Yeah there’s been a ton of growth in Monterrey, it feels very new and modern like all the development in Austin. I’m very optimistic about northeast Mexico.


Monterrey is a very impressive city. San Pedro feels basically indistinguishable from California at a quick glance.


> abundance of workers

this doesn't benefit the average texan. you are thinking like a billionaire that you aren't.


Texas depends on immigrants to grow its economy… Immigrants in Texas' workforce contribute $119 billion to the Texas economy annually in personal income, making up nearly 1 in 5 of all wage dollars in the state.

Further, immigrants make up significant shares of workers in industries like construction (37%), business services (23%), and manufacturing (26%). Immigrants make up even larger shares of more specific essential industries, like 53% of landscaping services, 47% of building services, 42% of meat processing, 22% of restaurant and food services, and a third or more of several manufacturing industries, including those that produce plastic products and electrical products.

I’m not sure what you had in mind when you said the average Texan doesn’t benefit. It seems like they do, since the average Texan lives in a home, comes in contact with landscapes, and uses … products.
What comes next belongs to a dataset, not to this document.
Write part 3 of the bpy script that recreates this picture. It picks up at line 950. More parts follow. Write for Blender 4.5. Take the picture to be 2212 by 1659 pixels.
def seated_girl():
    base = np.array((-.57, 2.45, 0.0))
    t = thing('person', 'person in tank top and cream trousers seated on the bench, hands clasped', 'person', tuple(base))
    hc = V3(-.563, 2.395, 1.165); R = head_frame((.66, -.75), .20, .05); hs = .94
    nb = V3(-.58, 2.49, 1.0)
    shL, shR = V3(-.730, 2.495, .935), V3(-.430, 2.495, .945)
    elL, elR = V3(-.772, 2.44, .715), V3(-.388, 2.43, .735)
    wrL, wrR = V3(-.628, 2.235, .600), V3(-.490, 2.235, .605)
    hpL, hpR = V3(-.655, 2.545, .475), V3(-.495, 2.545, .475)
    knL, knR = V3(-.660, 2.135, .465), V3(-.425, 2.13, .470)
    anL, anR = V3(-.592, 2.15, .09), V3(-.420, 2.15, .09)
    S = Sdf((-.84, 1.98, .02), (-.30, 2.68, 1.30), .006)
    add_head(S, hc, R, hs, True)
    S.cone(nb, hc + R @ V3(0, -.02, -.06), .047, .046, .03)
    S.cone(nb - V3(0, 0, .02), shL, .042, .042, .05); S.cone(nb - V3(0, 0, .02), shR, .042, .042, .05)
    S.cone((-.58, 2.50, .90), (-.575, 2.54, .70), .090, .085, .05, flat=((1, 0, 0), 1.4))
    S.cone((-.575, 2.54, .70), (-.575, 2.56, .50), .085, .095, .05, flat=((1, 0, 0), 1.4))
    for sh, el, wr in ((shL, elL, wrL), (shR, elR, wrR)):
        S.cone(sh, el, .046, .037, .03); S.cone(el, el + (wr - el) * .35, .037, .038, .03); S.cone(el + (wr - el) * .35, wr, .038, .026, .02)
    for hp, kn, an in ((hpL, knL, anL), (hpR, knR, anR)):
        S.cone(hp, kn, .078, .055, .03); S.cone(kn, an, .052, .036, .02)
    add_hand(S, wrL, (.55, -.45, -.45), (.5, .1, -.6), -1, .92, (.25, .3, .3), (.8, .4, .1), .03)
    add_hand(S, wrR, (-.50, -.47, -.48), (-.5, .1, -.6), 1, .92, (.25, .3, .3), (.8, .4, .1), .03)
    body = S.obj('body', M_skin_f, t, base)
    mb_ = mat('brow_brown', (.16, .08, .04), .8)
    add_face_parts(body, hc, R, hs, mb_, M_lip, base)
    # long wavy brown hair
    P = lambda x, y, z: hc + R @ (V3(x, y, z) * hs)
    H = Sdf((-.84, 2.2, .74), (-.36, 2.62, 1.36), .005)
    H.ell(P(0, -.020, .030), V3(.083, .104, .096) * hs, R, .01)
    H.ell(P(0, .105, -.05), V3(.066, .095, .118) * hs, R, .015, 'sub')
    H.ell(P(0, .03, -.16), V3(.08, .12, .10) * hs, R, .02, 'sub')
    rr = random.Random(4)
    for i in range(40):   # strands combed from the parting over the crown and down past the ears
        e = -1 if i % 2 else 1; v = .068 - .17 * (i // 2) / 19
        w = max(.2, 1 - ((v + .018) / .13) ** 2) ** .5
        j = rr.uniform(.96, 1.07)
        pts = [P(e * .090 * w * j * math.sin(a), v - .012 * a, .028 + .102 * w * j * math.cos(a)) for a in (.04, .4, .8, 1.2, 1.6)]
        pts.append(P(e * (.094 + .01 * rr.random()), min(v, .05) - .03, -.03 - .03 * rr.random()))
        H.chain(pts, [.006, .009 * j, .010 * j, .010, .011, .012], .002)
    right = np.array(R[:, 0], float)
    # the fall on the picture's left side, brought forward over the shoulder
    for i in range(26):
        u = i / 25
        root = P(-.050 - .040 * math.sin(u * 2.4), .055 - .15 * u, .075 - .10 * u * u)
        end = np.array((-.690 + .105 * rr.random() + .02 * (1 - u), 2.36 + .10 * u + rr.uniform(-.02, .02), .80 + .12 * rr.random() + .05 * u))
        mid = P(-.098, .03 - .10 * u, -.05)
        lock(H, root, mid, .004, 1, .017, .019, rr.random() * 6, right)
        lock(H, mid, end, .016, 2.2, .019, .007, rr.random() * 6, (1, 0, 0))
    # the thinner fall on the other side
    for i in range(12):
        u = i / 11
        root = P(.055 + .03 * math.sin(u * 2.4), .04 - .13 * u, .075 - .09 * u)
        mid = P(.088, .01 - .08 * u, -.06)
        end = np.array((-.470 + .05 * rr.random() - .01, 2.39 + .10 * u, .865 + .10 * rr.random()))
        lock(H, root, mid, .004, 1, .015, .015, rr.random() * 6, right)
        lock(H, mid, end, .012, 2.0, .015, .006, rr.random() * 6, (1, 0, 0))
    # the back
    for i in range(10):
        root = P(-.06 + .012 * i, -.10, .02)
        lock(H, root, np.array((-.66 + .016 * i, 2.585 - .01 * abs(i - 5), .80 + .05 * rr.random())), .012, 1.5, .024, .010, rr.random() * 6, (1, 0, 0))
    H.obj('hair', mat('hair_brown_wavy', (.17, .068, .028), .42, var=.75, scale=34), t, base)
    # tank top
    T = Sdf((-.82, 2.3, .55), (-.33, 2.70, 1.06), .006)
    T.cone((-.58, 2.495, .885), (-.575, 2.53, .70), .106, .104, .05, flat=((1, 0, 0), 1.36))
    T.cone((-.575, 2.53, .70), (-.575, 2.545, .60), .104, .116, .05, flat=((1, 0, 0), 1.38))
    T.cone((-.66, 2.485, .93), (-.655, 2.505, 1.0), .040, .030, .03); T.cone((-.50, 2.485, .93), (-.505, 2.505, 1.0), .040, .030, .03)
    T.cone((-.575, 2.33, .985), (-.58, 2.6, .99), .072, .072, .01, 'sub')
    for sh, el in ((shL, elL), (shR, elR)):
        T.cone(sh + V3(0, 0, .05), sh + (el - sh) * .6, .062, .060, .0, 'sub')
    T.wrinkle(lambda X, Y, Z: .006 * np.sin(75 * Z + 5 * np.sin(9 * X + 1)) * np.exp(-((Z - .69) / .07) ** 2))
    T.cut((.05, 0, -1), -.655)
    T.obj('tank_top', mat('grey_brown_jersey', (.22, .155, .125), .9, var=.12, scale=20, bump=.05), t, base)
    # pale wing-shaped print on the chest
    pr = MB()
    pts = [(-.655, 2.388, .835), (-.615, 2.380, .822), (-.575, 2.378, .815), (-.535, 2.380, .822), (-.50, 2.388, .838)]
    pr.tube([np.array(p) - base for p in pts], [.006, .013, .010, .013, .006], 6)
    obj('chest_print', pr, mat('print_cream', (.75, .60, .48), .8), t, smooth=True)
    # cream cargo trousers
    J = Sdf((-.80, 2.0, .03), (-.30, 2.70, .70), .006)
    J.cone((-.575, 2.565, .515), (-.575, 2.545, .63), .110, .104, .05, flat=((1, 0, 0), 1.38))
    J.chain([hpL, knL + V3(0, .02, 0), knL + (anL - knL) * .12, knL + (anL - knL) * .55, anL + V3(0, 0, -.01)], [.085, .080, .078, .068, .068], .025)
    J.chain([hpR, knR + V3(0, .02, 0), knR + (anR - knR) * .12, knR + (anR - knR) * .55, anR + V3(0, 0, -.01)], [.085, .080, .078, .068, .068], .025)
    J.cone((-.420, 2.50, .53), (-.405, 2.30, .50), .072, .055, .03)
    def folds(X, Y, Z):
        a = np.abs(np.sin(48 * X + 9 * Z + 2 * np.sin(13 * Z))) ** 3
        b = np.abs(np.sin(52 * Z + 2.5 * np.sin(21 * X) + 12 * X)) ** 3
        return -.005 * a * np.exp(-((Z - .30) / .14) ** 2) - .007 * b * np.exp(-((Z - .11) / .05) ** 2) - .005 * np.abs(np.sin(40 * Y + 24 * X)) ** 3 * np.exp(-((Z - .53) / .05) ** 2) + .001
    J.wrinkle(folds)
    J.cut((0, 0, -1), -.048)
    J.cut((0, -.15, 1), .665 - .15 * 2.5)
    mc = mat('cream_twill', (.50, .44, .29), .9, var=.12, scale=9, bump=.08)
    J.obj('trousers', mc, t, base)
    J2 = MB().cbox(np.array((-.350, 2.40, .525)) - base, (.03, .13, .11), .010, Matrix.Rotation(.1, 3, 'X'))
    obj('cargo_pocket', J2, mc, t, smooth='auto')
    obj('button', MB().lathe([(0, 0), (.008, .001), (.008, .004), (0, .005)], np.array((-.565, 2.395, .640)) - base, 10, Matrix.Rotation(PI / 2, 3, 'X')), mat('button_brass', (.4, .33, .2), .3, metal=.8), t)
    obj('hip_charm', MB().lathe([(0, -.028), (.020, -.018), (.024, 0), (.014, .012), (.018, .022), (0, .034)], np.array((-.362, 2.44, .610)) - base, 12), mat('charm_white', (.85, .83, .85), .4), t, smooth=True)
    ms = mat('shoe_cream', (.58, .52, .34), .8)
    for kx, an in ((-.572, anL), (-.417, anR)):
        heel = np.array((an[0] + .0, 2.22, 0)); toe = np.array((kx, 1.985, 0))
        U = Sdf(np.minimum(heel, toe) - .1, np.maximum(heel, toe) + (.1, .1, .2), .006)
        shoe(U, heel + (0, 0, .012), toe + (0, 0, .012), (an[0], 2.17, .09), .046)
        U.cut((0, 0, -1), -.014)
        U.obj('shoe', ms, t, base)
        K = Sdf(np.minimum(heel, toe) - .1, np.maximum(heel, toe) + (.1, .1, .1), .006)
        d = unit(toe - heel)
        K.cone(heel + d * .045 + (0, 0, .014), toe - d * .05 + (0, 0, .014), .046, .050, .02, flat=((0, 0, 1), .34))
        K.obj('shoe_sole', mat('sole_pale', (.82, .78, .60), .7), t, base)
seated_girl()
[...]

I’m thinking like someone who lives in Texas and comes in contact with immigrants. Guest workers, first and second generation Americans. It’s impossible to live in any sizable city in Texas and not see that immigrants are essential to Texas’ economic success.

https://www.dallasfed.org/research/economists/~/media/docume...


Most people on HN are temporarily embarrassed billionaires waiting for their next startup to be graced


Cheap/clean energy and Texas don’t seem to line up. They have an oil and natural gas monopoly that goes all the way up to their elected officials. It’s literally why they had that massive grid failure. It wasn’t a capacity issue it was just greed.


Texas exists at the crossroads of both the Midwestern Wind Belt (actually, it gets SE coastal wind too) and the Sun Belt. Also, it has large open areas that are sparsely inhabited, pretty much ideal for building large renewable power plants. The only challenge is paying for transmission.

There's a huge oil & gas industry too, but that energy is more easily exportable (see e.g. Freeport LNG), which can put a floor on prices.


Texas nevertheless enjoys an abundance of renewable energy sources. They have more than any other state including California and are adding more faster than any other state. Their renewable fraction is still not as high as California, because they use so much more energy, but their absolute numbers are very high. Texas also has a natural advantage that their solar resources are far to the west of their population centers, so their "duck curve" looks a little more tolerable.


Indeed, 2021 was absolutely terrible:

https://en.m.wikipedia.org/wiki/2021_Texas_power_crisis

especially enraging to me:

> To cover debt incurred due to high natural gas prices, utilities outside Texas have had to raise prices. Oklahoma Natural Gas is charging customers up to $7.80 per month for the next 25 years to securitize its costs of $1.4 billion during the crisis.[133] The natural gas industry reaped a windfall profit of $11 billion during the crisis.[22] Texas gas utilities were permitted by the Railroad Commission to issue bonds to cover what they paid to suppliers, to be paid off by customers. Municipal gas companies have also added surcharges to bills


Texas produces the most wind power and the second most solar power of any American state. The most recent power shortage in September was caused by low evening winds; the US DoE responded by allowing Texas to temporarily exceed emissions limits from their gas plants: https://www.ercot.com/about/legal/doe202c


Texas has the biggest wind farm output in the US (5th biggest in the world) and the biggest solar power potential in the US.